Bitcoin is up 13.8% in the last 24 hours as I write. Most coins in the top 100 (by market capitalization) have gone up between 5% and 15% during this period.
And nobody knows exactly why.
Some people thought it was an April Fools’ joke, including Fortune senior writer Jen Wieczner, who tweeted this…
But it wasn’t an April Fools’ joke.
Some think it was technical, meaning that bitcoin’s price chart was building up pressure for a jump in price. Widely followed economist Alex Krüger tweeted back in February…
Not so fast, Krüger. Bitcoin could have continued to trade in its narrow channel or even dipped below $3,400 as it did in January and February. Instead, it spiked. I strongly disagree that it doesn’t need fundamentals to do so.
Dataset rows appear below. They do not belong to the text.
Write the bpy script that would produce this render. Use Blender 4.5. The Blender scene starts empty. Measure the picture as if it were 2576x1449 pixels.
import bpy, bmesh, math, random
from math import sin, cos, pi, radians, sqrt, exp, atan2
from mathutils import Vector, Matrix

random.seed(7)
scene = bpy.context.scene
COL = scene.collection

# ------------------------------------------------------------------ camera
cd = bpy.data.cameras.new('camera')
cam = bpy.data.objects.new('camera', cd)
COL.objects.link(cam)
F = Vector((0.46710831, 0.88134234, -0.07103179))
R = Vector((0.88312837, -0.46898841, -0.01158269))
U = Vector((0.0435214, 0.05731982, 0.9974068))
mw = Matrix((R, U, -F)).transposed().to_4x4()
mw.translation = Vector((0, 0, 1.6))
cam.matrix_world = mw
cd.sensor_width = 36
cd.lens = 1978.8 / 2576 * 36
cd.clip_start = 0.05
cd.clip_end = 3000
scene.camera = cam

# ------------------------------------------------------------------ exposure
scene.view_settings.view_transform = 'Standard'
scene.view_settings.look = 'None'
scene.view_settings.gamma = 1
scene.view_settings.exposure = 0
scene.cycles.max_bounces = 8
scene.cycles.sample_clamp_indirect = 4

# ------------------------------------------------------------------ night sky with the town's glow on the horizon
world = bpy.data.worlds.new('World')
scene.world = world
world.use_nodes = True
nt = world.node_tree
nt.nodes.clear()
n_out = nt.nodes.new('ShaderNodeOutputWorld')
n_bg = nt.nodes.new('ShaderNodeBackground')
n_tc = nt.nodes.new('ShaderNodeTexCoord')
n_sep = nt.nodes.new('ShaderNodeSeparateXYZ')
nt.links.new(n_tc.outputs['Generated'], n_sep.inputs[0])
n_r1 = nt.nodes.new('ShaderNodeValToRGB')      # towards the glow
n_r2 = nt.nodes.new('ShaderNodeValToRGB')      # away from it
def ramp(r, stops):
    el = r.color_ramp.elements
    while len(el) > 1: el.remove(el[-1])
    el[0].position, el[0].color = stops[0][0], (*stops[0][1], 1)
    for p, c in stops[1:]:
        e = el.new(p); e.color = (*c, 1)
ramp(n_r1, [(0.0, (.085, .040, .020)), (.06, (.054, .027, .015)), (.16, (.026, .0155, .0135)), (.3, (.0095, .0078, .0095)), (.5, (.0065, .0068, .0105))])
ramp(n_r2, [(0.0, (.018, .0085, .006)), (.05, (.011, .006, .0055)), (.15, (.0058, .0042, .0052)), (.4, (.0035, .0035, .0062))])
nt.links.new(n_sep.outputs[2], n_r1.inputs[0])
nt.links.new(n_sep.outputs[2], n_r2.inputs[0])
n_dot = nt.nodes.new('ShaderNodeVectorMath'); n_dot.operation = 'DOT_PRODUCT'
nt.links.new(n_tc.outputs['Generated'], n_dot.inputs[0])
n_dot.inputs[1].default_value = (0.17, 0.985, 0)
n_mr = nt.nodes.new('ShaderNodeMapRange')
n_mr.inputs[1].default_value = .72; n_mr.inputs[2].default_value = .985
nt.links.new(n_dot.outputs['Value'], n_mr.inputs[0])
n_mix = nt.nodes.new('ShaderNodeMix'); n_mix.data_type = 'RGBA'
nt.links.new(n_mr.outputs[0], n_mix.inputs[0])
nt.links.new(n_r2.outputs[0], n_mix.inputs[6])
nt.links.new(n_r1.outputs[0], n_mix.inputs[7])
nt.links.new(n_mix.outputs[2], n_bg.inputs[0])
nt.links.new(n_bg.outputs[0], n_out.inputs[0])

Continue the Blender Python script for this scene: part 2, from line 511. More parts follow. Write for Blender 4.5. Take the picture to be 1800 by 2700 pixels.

Fundamentals do matter, and they’ve been far more positive than negative.
We’ve recently seen the beta testing of the Lightning Network, which will speed up bitcoin transactions dramatically and make bitcoin scalable. We’ve seen Ethereum inch closer to testing Casper, its proof of stake protocol for speeding up its network. It’s expected to be ready by 2020 or 2021.
We’ve also seen exchanges make huge upgrades, especially when it comes to security. And we’ve seen the much-anticipated introduction of decentralized exchanges.
The crypto community is also making sure institutional investors feel welcome when those investors roll out crypto-investing services to their wealthy clients. A half-dozen companies have introduced safe custody solutions in the past year. Institutional investors can now make millions of dollars’ worth of bitcoin trades with the same confidence, security, safety, convenience and reliability they get with large fiat-based transactions.
Fidelity is spinning off a 100-person-strong company to provide cryptocurrency trading services for funds, endowments, family offices and sophisticated investors. And Coinbase has recently expanded into cross-border payments. Its customers can now transfer funds to any Coinbase users around the world without paying a fee.
Not everything is positive, of course. The Chicago Board Options Exchange’s bitcoin futures have shuttered due to lack of demand. Hacks still happen, though less and less frequently. And the SEC is still moving slowly to approve its first bitcoin exchange-traded fund.
But the needle is still pointing up and to the right. Crypto may not be making uninterrupted progress, but it’s making progress nonetheless.
It’s not crypto’s fault that its quiet progress fails to capture mainstream attention. But even this kind of steady and (dare I say) boring progress has to be given its due… eventually.
Frankly, if I told you I knew that day would be yesterday, I’d be lying. I had no idea. Did you? Did Krüger? Did anybody?
I doubt it. But I knew all the technical advances and all the crypto infrastructure building has not simply been going into a black hole.
Value is being created on a daily basis. Bitcoin’s price was a very poor and unreliable indicator of that progress. It still is. We should NOT place too much weight on the daily/weekly/monthly movements of crypto prices.
It’s nice that prices have shot up. But it’s not validation.
That will come when millions of people (knowingly or not) incorporate cryptocurrencies into their daily routines.
Things are looking up, and prices are going up. But, remember, these two things do not always move in tandem.